I did take a look for Comet Holmes using the 40mm and found it - but it is just the faintest hazy patch. I casually searched for its core and couldn't find anything I could say was the nucleus. Came in about 10:30 as clouds once more seemed to be filling the sky.
Up at 4:30 am and damned if it isn't clear again. This was certainly not on the program. Well great. This time I didn't "grab and go" because I knew the 5-inch NexStar was in hibernate mode in the observatory. So all I grabbed was the eyepiece case and by 4:44 am I was off on the third part of my reality check. I wanted to see if the images I recalled from the SCT were as i recalled them - nice, but hardly what I was seeing in the refractors. And that was the case.
The 5-inch is well-collimated right now , but seeing conditions were at best average. My first thought was to give Alkaloups a go - the triple that I was confused by the other night, but with a second try could not split with the 66mm. Well, I couldn't split it with the 5-inch either - but that could be seeing conditions. I tried the 5mm - 250X - and just got sloppy images. That's not the fault of the scope - too much power for these seeing conditions.
I switched to M13. Here the view was certainly better than what I had seen the other morning in the 66mm. The 5mm was really too much again, but the 13mm was terrific and I suspect that the soon-to-come 8mm would be ideal. I also tried a 10mm Plossl. Terrible. And a 25mm Plossl with 2X Barlow wasn't much better. No - the Hyperions are worth the extra dollars. With the 13mm I just like the way it framed the cluster. But what also came through here was the trade-off between aperture and optical design. The 5-inch Schmidt-Cassegrain gatehred more light and had better resolution than the 66mm. It had roughly twice the resolution and nearly four times the light-gathering area. That's significant and it showed on M13.

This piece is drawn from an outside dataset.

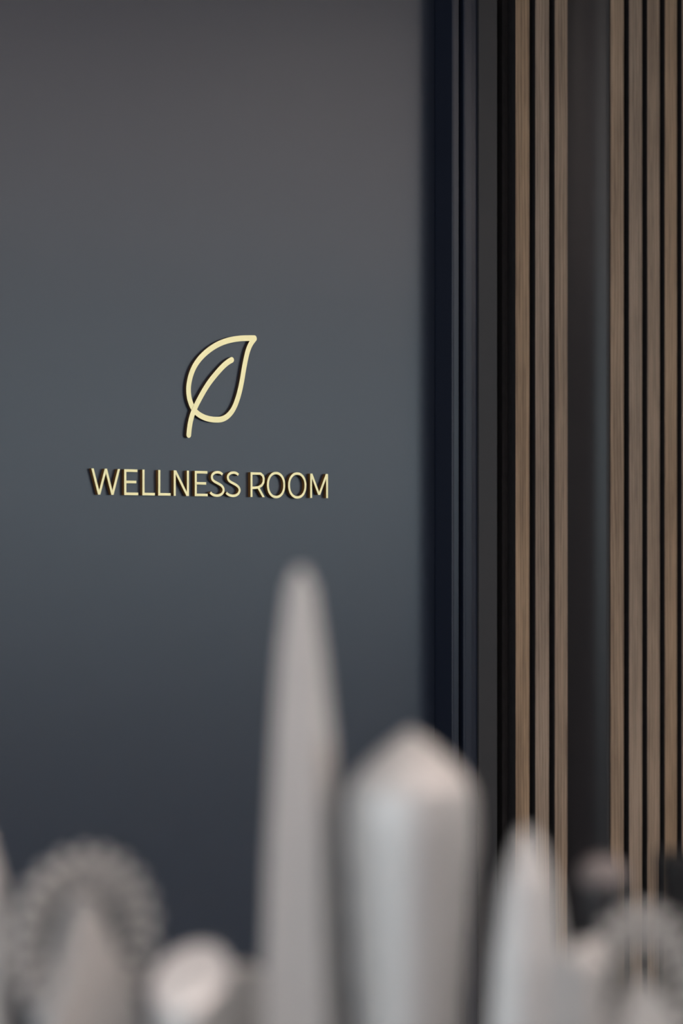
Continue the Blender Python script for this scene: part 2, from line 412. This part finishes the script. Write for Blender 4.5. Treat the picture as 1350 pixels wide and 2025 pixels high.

I gave the Double-Double a shot. No luck. Again, I would attribute this to conditions. I decided to try M51, Ooops. No where in sight. I looked at the Little Dipper - all seven stars could be seen easily so no problem with twilight. The "go to" just missed, big. I tried M81 - same thing. I was no where's near the target. OK, what about Mizar. Aha! Now I know where they got the name "NexStar." The "go to" was putting me on the "next star" in the Dipper's handle, not Mizar ;-) Ouch. Sorry. So I scrolled over to Mizar, sipped my tea, and enjoyed the view. With the 13mm it was very nice. But again, the stars were not pristine little circles. So i just meditated a bit, enjoying those twin suns, and thinking about the Mizarians with their super telescope looking back at us and seeing Earth at just about the time that sliced bread was introduced. "Wonder Bread," they called it. Hey, it's still around. Everyone thought it would be a failure, of course, because everyone knew that if you sliced bread it went stale faster. Boy - those Mizarians would be puzzled by this, i bet.
Seriously. What I should have done is a side-by-side comparison, but I was too lazy and I didn't think the weather would hold. So while my tests this night weren't conclusive - at least as far as the 5-inch SCT is concerned - they did seem to indicate that my memories are correct and my infatuation with the pristine images from the little refractors is based in reality. I have, btw, seen very nice images in a SCT. I remember the night - well, the morning - clearly. I remember turning the 8-inch LX-90 on the double double and being able to pour on the power so I saw perfect Airy discs and diffractions rings around all four stars. It was beautiful. It was faqntastic. And it was rare. That was two years ago - almost three - and I haven't had another night quite that good since!
So that begs another question. To what degree are the images I'm enjoying in the refractors caused by the quality of the optics and the simpler optical design - and to what extent are they caused by the size of the objective lens. Bigger is better - but bigger is also more easily impacted adversely by poor seeing. So maybe you simply get more nights where the 66mm refractor can strut itself then you do where a 200mm SCT can perform at its best?